__Work to do__
Hand back each line, unchanged, from the top down to the line where "rng = random.Random(7)" sits.

____

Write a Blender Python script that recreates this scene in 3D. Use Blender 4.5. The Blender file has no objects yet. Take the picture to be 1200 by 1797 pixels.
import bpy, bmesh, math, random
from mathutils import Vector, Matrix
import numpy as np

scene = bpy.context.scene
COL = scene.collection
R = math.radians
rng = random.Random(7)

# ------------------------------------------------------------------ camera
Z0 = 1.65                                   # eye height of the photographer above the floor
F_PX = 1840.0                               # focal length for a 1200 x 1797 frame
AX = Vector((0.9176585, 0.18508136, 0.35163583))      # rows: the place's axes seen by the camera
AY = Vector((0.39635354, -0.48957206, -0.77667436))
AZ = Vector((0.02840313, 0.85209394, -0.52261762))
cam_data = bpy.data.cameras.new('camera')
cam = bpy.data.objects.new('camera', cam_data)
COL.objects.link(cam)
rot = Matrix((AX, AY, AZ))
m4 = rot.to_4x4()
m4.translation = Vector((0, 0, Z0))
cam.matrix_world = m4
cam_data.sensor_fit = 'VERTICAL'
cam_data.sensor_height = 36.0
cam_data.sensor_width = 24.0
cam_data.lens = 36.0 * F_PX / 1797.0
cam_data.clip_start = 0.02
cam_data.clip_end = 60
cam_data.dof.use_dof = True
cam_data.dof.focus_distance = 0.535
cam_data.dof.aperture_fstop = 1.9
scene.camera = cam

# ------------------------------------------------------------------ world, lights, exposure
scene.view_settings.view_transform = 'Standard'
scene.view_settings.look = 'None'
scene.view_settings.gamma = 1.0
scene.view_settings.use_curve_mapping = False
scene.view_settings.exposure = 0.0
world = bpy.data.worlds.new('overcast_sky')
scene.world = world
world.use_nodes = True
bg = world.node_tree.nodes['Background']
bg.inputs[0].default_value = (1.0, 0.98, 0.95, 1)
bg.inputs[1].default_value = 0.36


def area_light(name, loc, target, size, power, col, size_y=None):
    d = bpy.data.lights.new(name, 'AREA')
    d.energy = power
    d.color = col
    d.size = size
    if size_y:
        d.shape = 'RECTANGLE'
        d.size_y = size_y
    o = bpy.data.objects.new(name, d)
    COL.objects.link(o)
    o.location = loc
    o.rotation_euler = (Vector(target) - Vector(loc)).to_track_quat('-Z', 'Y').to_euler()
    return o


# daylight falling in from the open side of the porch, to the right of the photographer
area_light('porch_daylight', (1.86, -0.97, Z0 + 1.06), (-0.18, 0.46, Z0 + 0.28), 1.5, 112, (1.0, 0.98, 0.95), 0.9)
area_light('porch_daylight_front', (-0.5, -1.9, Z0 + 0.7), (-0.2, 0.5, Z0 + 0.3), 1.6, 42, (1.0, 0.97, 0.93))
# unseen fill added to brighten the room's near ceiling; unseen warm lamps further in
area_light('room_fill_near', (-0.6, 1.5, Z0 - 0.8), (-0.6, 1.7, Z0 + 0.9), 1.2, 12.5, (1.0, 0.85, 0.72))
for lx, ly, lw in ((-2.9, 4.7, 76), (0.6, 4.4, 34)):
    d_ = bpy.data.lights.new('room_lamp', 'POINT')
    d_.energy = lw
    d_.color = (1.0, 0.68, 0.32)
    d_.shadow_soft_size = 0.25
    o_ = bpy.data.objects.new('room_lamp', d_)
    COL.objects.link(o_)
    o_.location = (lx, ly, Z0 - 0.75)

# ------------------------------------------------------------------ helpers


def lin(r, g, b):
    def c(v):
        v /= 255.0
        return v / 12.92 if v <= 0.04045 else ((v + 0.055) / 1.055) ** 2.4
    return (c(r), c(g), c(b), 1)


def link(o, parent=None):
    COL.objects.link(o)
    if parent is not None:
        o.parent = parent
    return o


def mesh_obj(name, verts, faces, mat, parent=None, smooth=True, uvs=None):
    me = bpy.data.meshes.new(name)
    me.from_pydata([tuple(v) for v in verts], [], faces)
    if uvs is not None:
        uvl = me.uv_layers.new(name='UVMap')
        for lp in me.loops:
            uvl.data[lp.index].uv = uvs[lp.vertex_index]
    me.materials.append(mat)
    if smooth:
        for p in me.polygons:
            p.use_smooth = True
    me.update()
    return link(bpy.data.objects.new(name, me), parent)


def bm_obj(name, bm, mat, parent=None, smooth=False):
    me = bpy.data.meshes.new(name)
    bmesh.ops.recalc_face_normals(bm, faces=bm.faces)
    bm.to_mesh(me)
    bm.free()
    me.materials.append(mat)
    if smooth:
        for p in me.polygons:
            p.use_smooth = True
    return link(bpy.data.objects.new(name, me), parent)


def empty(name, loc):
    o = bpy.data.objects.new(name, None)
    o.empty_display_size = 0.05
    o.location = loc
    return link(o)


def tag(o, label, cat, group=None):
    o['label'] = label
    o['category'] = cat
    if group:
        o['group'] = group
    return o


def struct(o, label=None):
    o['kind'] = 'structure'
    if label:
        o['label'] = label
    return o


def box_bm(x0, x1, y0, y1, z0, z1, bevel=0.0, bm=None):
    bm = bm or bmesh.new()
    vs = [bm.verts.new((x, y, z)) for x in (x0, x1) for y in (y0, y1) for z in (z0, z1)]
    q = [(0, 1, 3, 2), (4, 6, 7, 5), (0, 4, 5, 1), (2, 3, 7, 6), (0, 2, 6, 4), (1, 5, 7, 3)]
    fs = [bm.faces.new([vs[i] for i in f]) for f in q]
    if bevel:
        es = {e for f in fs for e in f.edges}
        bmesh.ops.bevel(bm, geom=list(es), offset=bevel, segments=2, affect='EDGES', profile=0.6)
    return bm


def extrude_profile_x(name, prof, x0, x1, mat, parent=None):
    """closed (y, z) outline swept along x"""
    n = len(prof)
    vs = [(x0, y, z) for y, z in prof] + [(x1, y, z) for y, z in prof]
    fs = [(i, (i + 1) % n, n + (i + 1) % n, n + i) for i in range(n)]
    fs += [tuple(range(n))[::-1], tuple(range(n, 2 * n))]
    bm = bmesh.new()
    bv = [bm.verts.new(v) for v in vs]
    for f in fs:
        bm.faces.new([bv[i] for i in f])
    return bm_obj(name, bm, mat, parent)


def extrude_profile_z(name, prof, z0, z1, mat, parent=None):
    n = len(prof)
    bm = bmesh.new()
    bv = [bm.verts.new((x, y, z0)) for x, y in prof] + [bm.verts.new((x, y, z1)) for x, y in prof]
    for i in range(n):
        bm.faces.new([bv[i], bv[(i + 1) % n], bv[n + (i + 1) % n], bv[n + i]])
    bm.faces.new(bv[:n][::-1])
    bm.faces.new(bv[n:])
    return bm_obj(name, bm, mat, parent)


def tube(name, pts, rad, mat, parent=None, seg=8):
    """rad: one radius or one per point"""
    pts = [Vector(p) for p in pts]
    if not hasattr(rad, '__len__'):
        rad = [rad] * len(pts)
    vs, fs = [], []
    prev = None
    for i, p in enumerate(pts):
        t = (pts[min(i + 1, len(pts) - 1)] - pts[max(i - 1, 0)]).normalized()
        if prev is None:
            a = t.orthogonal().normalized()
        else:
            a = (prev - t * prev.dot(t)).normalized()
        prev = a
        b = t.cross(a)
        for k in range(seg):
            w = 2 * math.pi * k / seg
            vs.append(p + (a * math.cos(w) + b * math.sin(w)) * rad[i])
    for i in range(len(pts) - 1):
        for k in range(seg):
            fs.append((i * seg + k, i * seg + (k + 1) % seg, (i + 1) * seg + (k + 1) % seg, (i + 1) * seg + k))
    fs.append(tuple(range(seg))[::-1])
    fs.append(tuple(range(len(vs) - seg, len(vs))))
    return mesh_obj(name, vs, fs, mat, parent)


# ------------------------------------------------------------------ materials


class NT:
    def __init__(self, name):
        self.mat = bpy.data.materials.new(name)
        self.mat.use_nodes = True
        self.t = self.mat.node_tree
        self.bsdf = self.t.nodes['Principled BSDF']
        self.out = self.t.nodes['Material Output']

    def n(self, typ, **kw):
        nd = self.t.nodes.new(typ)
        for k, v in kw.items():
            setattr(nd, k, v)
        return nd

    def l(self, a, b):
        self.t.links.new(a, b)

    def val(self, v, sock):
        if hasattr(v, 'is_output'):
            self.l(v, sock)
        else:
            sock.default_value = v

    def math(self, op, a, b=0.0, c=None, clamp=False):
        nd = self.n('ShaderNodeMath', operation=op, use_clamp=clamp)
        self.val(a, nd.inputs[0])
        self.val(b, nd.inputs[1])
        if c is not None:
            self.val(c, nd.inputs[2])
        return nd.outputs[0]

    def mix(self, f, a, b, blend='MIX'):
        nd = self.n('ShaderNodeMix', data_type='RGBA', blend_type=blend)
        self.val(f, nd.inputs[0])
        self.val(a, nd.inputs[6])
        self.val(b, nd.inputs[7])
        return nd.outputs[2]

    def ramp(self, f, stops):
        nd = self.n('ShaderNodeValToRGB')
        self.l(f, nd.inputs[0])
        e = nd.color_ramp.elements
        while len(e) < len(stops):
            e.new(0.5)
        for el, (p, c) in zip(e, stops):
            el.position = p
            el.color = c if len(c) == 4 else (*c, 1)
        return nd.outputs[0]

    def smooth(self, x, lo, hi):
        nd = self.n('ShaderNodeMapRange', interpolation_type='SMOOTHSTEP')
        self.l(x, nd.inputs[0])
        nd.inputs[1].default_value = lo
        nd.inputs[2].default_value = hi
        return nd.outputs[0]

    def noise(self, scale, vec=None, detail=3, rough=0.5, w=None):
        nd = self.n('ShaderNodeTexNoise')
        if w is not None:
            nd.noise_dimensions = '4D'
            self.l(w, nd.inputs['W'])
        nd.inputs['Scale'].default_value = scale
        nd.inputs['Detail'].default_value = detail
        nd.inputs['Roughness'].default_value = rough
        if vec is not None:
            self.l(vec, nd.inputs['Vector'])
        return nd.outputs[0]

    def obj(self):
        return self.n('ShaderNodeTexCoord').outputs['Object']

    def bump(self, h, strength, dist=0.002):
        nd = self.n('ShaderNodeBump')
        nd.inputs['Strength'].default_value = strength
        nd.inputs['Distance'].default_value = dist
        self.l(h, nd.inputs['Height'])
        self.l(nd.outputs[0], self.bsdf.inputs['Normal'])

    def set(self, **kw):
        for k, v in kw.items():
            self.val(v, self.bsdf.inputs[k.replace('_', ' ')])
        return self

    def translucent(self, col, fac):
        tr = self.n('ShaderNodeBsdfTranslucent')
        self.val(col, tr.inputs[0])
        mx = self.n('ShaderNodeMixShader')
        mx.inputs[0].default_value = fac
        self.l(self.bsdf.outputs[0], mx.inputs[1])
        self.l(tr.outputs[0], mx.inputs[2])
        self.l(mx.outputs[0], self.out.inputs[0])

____

__Answer to the task__
Write a Blender Python script that recreates this scene in 3D. Use Blender 4.5. The Blender file has no objects yet. Take the picture to be 1200 by 1797 pixels.
import bpy, bmesh, math, random
from mathutils import Vector, Matrix
import numpy as np

scene = bpy.context.scene
COL = scene.collection
R = math.radians
rng = random.Random(7)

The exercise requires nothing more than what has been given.